= DATA EXTRACT =
------------------------------------
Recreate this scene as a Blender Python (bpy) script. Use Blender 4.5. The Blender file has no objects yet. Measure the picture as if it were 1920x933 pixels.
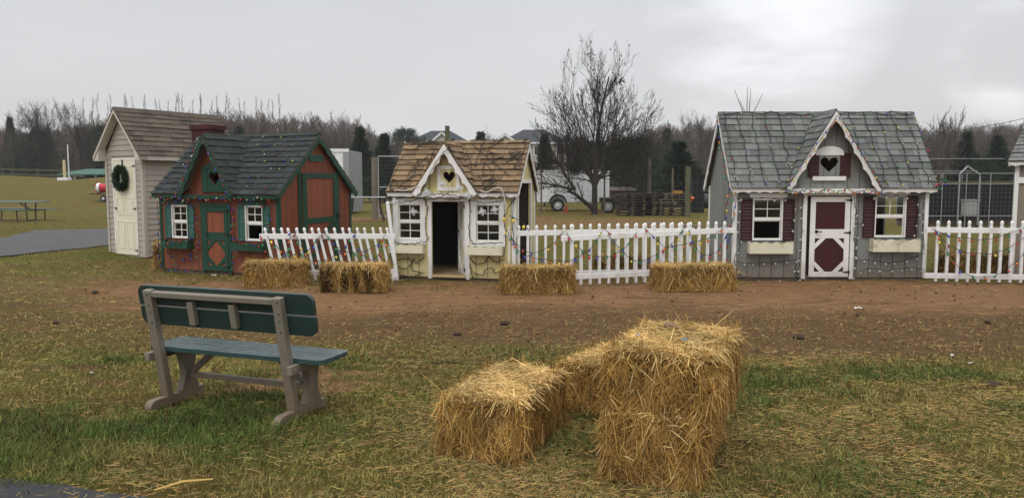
import bpy, math, random
import numpy as np
from mathutils import Vector, Matrix
from mathutils.geometry import tessellate_polygon

R = random.Random(11)
NP = np.random.default_rng(5)
PI = math.pi
scene = bpy.context.scene
COL = scene.collection

# ------------------------------------------------------------------ camera numbers
F, CH, HY = 1450.0, 1.65, 340.0
PITCH = math.atan((466.5 - HY) / F)
def ray(px, py):
    x = (px - 960) / F; u = (466.5 - py) / F
    return x, math.cos(PITCH) + u * math.sin(PITCH), -math.sin(PITCH) + u * math.cos(PITCH)
def at(px, py, Y):
    x, y, z = ray(px, py); k = Y / y
    return Vector((x * k, Y, CH + z * k))
def gnd(px, py, g=0.0):
    x, y, z = ray(px, py); k = (g - CH) / z
    return Vector((x * k, y * k, g))
def onplane(px, py, C, u):
    x, y, z = ray(px, py); n = (-u[1], u[0])
    k = (n[0] * C[0] + n[1] * C[1]) / (n[0] * x + n[1] * y)
    return (x * k - C[0]) * u[0] + (y * k - C[1]) * u[1], CH + z * k

# ------------------------------------------------------------------ noise
def _hash(ix, iy, s):
    h = (ix * 374761393 + iy * 668265263 + s * 1442695041) & 0xFFFFFFFF
    h = ((h ^ (h >> 13)) * 1274126177) & 0xFFFFFFFF
    return ((h ^ (h >> 16)) & 0xFFFF) / 65535.0
def vnoise(x, y, s=0):
    x = np.asarray(x, float); y = np.asarray(y, float)
    ix = np.floor(x).astype(np.int64); iy = np.floor(y).astype(np.int64)
    fx = x - ix; fy = y - iy
    fx = fx * fx * (3 - 2 * fx); fy = fy * fy * (3 - 2 * fy)
    a = _hash(ix, iy, s); b = _hash(ix + 1, iy, s); c = _hash(ix, iy + 1, s); d = _hash(ix + 1, iy + 1, s)
    return (a * (1 - fx) + b * fx) * (1 - fy) + (c * (1 - fx) + d * fx) * fy
def fbm(x, y, s=0, o=4):
    t = 0; a = .5; n = 0
    for k in range(o):
        t = t + a * vnoise(np.asarray(x) * 2 ** k, np.asarray(y) * 2 ** k, s + k * 17); n += a; a *= .5
    return t / n
def sst(a, b, x):
    t = np.clip((np.asarray(x, float) - a) / (b - a), 0, 1)
    return t * t * (3 - 2 * t)

# ------------------------------------------------------------------ materials
def newmat(name):
    m = bpy.data.materials.new(name); m.use_nodes = True
    nt = m.node_tree
    return m, nt, nt.nodes['Principled BSDF']
def N(nt, typ, **kw):
    n = nt.nodes.new(typ)
    for k, v in kw.items():
        if k.startswith('i_'):
            n.inputs[k[2:].replace('_', ' ')].default_value = v
        else:
            setattr(n, k, v)
    return n
def mathn(nt, op, a, b=None, clamp=False):
    n = nt.nodes.new('ShaderNodeMath'); n.operation = op; n.use_clamp = clamp
    for i, v in enumerate((a, b)):
        if v is None: continue
        if isinstance(v, (int, float)): n.inputs[i].default_value = v
        else: nt.links.new(v, n.inputs[i])
    return n.outputs[0]
def mixc(nt, fac, a, b, mode='MIX'):
    n = nt.nodes.new('ShaderNodeMix'); n.data_type = 'RGBA'; n.blend_type = mode
    for s, v in ((n.inputs['Factor'], fac), (n.inputs['A'], a), (n.inputs['B'], b)):
        if isinstance(v, (int, float)): s.default_value = v
        elif isinstance(v, tuple): s.default_value = (v + (1,))[:4]
        else: nt.links.new(v, s)
    return n.outputs['Result']
def ramp(nt, val, p0, p1):
    n = nt.nodes.new('ShaderNodeMapRange'); n.clamp = True
    n.inputs['From Min'].default_value = p0; n.inputs['From Max'].default_value = p1
    nt.links.new(val, n.inputs['Value']); return n.outputs['Result']
def noisen(nt, vec, scale, detail=4, rough=.6):
    n = nt.nodes.new('ShaderNodeTexNoise'); n.inputs['Scale'].default_value = scale
    n.inputs['Detail'].default_value = detail; n.inputs['Roughness'].default_value = rough
    nt.links.new(vec, n.inputs['Vector']); return n.outputs['Fac']
def bump(nt, b, h, strength, dist=.01):
    n = nt.nodes.new('ShaderNodeBump'); n.inputs['Strength'].default_value = strength
    n.inputs['Distance'].default_value = dist
    nt.links.new(h, n.inputs['Height']); nt.links.new(n.outputs[0], b.inputs['Normal'])

MATS = {}
def pm(name, col, rough=.7, var=.18, scale=3, stretch=(1, 1, 1), bmp=.3, bscale=60, isl=0, groove=None, stain=None, spec=.35, metal=0, attr=None, stain_scale=1.6, mud=0, grain=0):
    """painted / plain material with mottling, optional board grooves (axis, spacing), per-piece variation and weather stains"""
    if name in MATS: return MATS[name]
    m, nt, b = newmat(name)
    tc = nt.nodes.new('ShaderNodeTexCoord')
    mp = nt.nodes.new('ShaderNodeMapping'); mp.inputs['Scale'].default_value = stretch
    nt.links.new(tc.outputs['Object'], mp.inputs['Vector'])
    v = mp.outputs[0]
    n1 = noisen(nt, v, scale, 5, .65)
    f = mathn(nt, 'MULTIPLY', mathn(nt, 'SUBTRACT', n1, .5), var * 4)
    f = mathn(nt, 'ADD', f, 1.0)
    if isl:
        g = nt.nodes.new('ShaderNodeNewGeometry')
        r = mathn(nt, 'MULTIPLY', mathn(nt, 'SUBTRACT', g.outputs['Random Per Island'], .5), isl * 2)
        f = mathn(nt, 'ADD', f, r)
    f = mathn(nt, 'MAXIMUM', f, .15)
    if attr:
        a = nt.nodes.new('ShaderNodeAttribute'); a.attribute_name = attr
        base = a.outputs['Color']
    else:
        base = tuple(col)
    cc = nt.nodes.new('ShaderNodeCombineColor')
    for i in range(3): nt.links.new(f, cc.inputs[i])
    c = mixc(nt, 1.0, base, cc.outputs[0], 'MULTIPLY')
    if stain:
        s = ramp(nt, noisen(nt, v, stain_scale, 6, .7), stain[2], stain[2] + .14)
        c = mixc(nt, mathn(nt, 'MULTIPLY', s, stain[1]), c, tuple(stain[0]))
    if grain:      # wood grain and worn streaks in the paint, running up the boards
        gm_ = nt.nodes.new('ShaderNodeMapping'); gm_.inputs['Scale'].default_value = (1, 1, .06); nt.links.new(tc.outputs['Object'], gm_.inputs['Vector'])
        gn = noisen(nt, gm_.outputs[0], 55, 4, .7)
        c = mixc(nt, mathn(nt, 'MULTIPLY', ramp(nt, gn, .52, .70), grain), c, tuple(k * .45 for k in col))
    if mud:        # splashed mud low on the boards
        sz = nt.nodes.new('ShaderNodeSeparateXYZ'); nt.links.new(tc.outputs['Object'], sz.inputs[0])
        mz = mathn(nt, 'ADD', mathn(nt, 'SUBTRACT', .42, sz.outputs[2]), mathn(nt, 'MULTIPLY', mathn(nt, 'SUBTRACT', noisen(nt, tc.outputs['Object'], 7, 6, .7), .5), .9))
        c = mixc(nt, mathn(nt, 'MULTIPLY', ramp(nt, mz, .0, .4), mud), c, (.15, .09, .05))
    h = noisen(nt, v, bscale, 3, .6)
    if groove:
        sx = nt.nodes.new('ShaderNodeSeparateXYZ'); nt.links.new(tc.outputs['Object'], sx.inputs[0])
        t = mathn(nt, 'FRACT', mathn(nt, 'ADD', mathn(nt, 'DIVIDE', sx.outputs[groove[0]], groove[1]), 50.3))
        d = mathn(nt, 'ABSOLUTE', mathn(nt, 'SUBTRACT', t, .5))
        gm = ramp(nt, d, .012 / groove[1], .005 / groove[1])
        c = mixc(nt, mathn(nt, 'MULTIPLY', gm, .6), c, (.03, .025, .02))
        h = mathn(nt, 'SUBTRACT', mathn(nt, 'MULTIPLY', h, .25), mathn(nt, 'MULTIPLY', gm, 1.0))
    nt.links.new(c, b.inputs['Base Color'])
    b.inputs['Roughness'].default_value = rough
    b.inputs['Specular IOR Level'].default_value = spec
    b.inputs['Metallic'].default_value = metal
    if bmp: bump(nt, b, h, bmp, .008)
    MATS[name] = m
    return m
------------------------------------
= TASK DESCRIPTION =
Please repeat exactly the data above from its first line to the line that contains "COL = scene.collection", inclusive, and leave every picture out.

= COMPLETE OUTPUT =
Recreate this scene as a Blender Python (bpy) script. Use Blender 4.5. The Blender file has no objects yet. Measure the picture as if it were 1920x933 pixels.
import bpy, math, random
import numpy as np
from mathutils import Vector, Matrix
from mathutils.geometry import tessellate_polygon

R = random.Random(11)
NP = np.random.default_rng(5)
PI = math.pi
scene = bpy.context.scene
COL = scene.collection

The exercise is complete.